[ENTRIES SHOWN]:

————

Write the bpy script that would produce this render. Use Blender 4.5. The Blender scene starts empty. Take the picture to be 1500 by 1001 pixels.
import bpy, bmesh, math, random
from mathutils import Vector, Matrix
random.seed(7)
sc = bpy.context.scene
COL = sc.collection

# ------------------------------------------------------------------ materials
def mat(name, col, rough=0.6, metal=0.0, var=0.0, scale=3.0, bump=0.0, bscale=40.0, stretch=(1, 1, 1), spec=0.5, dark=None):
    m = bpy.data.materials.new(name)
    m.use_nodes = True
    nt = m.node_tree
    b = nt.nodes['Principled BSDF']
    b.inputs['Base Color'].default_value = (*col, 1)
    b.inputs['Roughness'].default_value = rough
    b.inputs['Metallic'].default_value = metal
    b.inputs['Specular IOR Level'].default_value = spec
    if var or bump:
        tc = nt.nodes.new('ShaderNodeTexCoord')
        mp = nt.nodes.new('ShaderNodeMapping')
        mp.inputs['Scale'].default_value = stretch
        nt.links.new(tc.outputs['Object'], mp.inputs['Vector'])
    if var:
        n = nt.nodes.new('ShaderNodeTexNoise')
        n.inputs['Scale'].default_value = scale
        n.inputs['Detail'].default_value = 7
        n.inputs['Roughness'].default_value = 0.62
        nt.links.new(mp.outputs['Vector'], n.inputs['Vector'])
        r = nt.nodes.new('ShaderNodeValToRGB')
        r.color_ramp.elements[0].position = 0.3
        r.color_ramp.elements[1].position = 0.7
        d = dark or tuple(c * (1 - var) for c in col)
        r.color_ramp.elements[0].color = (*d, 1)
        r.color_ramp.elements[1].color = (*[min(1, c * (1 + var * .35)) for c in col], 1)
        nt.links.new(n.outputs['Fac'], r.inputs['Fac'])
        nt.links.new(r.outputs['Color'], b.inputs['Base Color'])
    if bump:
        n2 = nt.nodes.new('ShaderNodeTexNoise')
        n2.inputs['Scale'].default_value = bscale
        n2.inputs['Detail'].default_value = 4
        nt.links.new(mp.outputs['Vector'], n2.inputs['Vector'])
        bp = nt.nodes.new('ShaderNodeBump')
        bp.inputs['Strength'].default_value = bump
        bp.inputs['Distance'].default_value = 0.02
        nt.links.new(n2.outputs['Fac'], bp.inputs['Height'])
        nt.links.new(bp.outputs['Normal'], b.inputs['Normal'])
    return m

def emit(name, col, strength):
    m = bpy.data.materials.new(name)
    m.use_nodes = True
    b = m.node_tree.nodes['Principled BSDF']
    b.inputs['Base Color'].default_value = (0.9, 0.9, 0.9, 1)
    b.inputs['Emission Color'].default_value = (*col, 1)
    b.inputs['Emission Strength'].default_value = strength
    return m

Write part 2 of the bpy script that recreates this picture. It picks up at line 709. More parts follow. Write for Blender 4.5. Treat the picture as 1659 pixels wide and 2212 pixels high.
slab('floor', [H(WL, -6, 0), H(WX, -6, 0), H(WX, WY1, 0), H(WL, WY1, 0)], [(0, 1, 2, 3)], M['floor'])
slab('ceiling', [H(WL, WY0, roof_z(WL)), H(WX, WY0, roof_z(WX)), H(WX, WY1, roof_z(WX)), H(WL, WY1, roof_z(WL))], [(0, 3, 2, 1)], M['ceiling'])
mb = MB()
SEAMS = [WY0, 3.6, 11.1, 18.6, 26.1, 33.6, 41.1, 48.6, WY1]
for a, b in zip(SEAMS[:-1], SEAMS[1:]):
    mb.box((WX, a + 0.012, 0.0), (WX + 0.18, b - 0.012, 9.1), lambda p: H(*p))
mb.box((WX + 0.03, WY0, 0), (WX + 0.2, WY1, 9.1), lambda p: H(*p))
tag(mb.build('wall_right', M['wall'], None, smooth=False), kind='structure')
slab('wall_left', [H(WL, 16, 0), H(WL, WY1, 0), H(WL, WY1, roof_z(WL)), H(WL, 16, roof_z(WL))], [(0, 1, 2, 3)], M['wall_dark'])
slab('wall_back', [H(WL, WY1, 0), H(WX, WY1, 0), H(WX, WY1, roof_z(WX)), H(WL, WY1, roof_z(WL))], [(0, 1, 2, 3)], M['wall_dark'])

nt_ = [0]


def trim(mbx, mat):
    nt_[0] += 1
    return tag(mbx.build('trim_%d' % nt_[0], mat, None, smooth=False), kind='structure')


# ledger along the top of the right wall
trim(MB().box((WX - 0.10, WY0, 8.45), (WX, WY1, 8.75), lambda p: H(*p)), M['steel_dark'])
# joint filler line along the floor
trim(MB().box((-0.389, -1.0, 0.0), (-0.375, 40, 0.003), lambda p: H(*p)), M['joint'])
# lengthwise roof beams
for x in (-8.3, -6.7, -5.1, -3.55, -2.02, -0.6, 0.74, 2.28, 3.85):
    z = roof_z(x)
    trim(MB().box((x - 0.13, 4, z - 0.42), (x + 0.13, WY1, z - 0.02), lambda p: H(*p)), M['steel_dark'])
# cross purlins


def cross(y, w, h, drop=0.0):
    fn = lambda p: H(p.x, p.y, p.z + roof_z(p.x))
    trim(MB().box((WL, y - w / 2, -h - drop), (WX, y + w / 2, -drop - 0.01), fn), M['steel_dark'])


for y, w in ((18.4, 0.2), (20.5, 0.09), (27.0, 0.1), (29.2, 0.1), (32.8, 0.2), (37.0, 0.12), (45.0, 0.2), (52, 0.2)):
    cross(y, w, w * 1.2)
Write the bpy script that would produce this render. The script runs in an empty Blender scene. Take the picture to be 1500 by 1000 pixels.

————

[REQUIRED WORK]:
Find the string "kind" in the entries above and return each line that holds it.

[WRITTEN SOLUTION]:
tag(mb.build('wall_right', M['wall'], None, smooth=False), kind='structure')
    return tag(mbx.build('trim_%d' % nt_[0], mat, None, smooth=False), kind='structure')